Cultural Theory Greatest Hits

catalog

Well-known member
I've recently enjoyed the forensic architecture stuff a lot. Just a different way of thinking about things. The bomb clouds made solid and the idea of mapping shrapnel in 3d. The narrative of conflict. Incorporating lots of big ideas but presented in a readable way. 'Mengeles skull' by eyal Weizman and another guy is prob the best intro. Quick Google should get you the pdf. I actually read the big book published by zone first. Zone books are an interesting publisher btw.

Can also recommend 'applied ballardianism' by Simon sellars. Interesting and easy read, not too pretentious and a strong narrative arc. From him I got a virilio book as a tip but found it largely incomprehensible.

I did also get 'anti-oedipus' but found it unreadable unless I was really in the mood and happy to spend an hour on a chapter. Also tried 'cyclonopedia' and found it good at first but it got a bit much and then I forgot about it. I've tried bataille as well, never really stuck.

Going back to the semiotexte things tho, I thought 'i love dick' by Chris kraus was excellent, tho dint like 'torpor' as much.
 

version

Well-known member
This is both grim and fascinating:

The Art of War - https://frieze.com/article/art-war

The attack conducted by units of the Israeli Defence Forces (IDF) on the city of Nablus in April 2002 was described by its commander, Brigadier-General Aviv Kokhavi, as ‘inverse geometry’, which he explained as ‘the reorganization of the urban syntax by means of a series of micro-tactical actions’.1 During the battle soldiers moved within the city across hundreds of metres of ‘overground tunnels’ carved out through a dense and contiguous urban structure. Although several thousand soldiers and Palestinian guerrillas were manoeuvring simultaneously in the city, they were so ‘saturated’ into the urban fabric that very few would have been visible from the air. Furthermore, they used none of the city’s streets, roads, alleys or courtyards, or any of the external doors, internal stairwells and windows, but moved horizontally through walls and vertically through holes blasted in ceilings and floors. This form of movement, described by the military as ‘infestation’, seeks to redefine inside as outside, and domestic interiors as thoroughfares. The IDF’s strategy of ‘walking through walls’ involves a conception of the city as not just the site but also the very medium of warfare – a flexible, almost liquid medium that is forever contingent and in flux.
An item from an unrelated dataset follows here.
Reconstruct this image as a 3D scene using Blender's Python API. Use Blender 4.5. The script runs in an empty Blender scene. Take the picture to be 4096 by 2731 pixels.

Contemporary military theorists are now busy re-conceptualizing the urban domain. At stake are the underlying concepts, assumptions and principles that determine military strategies and tactics. The vast intellectual field that geographer Stephen Graham has called an international ‘shadow world’ of military urban research institutes and training centres that have been established to rethink military operations in cities could be understood as somewhat similar to the international matrix of élite architectural academies. However, according to urban theorist Simon Marvin, the military-architectural ‘shadow world’ is currently generating more intense and well-funded urban research programmes than all these university programmes put together, and is certainly aware of the avant-garde urban research conducted in architectural institutions, especially as regards Third World and African cities. There is a considerable overlap among the theoretical texts considered essential by military academies and architectural schools. Indeed, the reading lists of contemporary military institutions include works from around 1968 (with a special emphasis on the writings of Gilles Deleuze, Félix Guattari and Guy Debord), as well as more contemporary writings on urbanism, psychology, cybernetics, post-colonial and post-Structuralist theory. If, as some writers claim, the space for criticality has withered away in late 20th-century capitalist culture, it seems now to have found a place to flourish in the military.
 

luka

Well-known member
It's not a bad book but I don't know how much it teaches you about d&g. According to Barty he read all of Wittgenstein at 12 and had invented his own philosophy at 14 so I'm not sure he needs a beginners guide in any case
 

luka

Well-known member
I think that is completely insane. That's my opinion. It doesn't touch on a fraction of the core concepts. But go and argue with thirdform it's more entertaining.
 

craner

Beast of Burden
I can see what you're both saying. I remember reading it on a train to Eltham once and this cockney geezer got on at Lewisham, sat opposite me, and then loudly took the piss for the rest of the journey. "A Thousand Years of Non-Linear History, is it mate? Ha ha ha ha!!! What the fuck is that? A Thousand Years of Non-Linear History!?!? HA HA HA HA HA HA HA..."

I went crimson.
 

craner

Beast of Burden
It was like a more excruciating version of that Bill Hicks story about the cafe waitress who asked him, "Why are you reading?"